It is evident that here the remains of the glacier mark a process of retrogression; for had these successive walls of loose materials been deposited in consequence of the advance of the glacier, they would have been pushed together in one heap at its lower end. That such would have been the case is not mere inference, but has been determined by direct observation in other localities. We know, for instance, by historical record, (see Gruner's "Natural History of the Glaciers of Switzerland,") that in the seventeenth century a number of successive moraines existed at Grindelwald, which have since been driven together by the advance of the glacier, and now form but one. Indeed, we have ample traditional evidence of the oscillations of glacier-boundaries in recent times. When I was engaged in the investigation of this subject, I sought out all the chronicles kept in old convents or libraries which might throw any light upon it. Among other records, I chanced upon the following, which may have some interest for the historian as well as the geologist.

During the religious wars of the sixteenth century, when the Catholics gained the ascendancy in the Canton of Valais, the inhabitants of the upper valleys adhered to the Protestant faith. Shut out from ordinary communication with the Protestant churches by the Bernese Oberland, the account states that these peasants braved every obstacle to the exercise of their religion, and used to carry their children over a certain road by the valley of Viesch, across the Alps, to be baptized at Grindelwald, on the farther side of the glaciers of Aletsch and Viesch. I could not understand this statement, for no such road exists, or could be conceived possible at present; nor was there any knowledge of it among the guides, intimate as they are with every feature of the region. Impressed, however, with the idea that there must be some foundation for the statement, I carefully examined the ground, and, penetrating under the glacier of Aletsch, I actually found, a number of feet below the present level of the ice, the paved road along which these hardy people travelled to church with their children, and some traces of which are still visible. It has been almost completely buried, although here and there it reappears; but at this day it is completely impassable for ordinary travel.
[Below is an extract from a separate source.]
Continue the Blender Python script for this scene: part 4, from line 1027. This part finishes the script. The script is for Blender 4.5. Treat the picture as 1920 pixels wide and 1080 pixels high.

Evidence of a like character is found in a number of facts cited by Venetz in his celebrated paper upon the variations of temperature in the Swiss Alps, drawn from the parish and commune registers of the Canton of Valais. Among these are acts concerning the right to roads which are now either entirely hidden by ice, or rendered nearly useless by the advance of the glacier, a lawsuit respecting the use of a forest which no longer exists, but the site of which is covered by a glacier, and other records of a similar character. The only document, so far as I know, previous to this century, which furnishes the means of delineating with any accuracy the former boundary of a glacier, is a topographical plan of the environs of the Grimsel, including the extremity of the Aar, making a part of Altmann's work upon the Alps.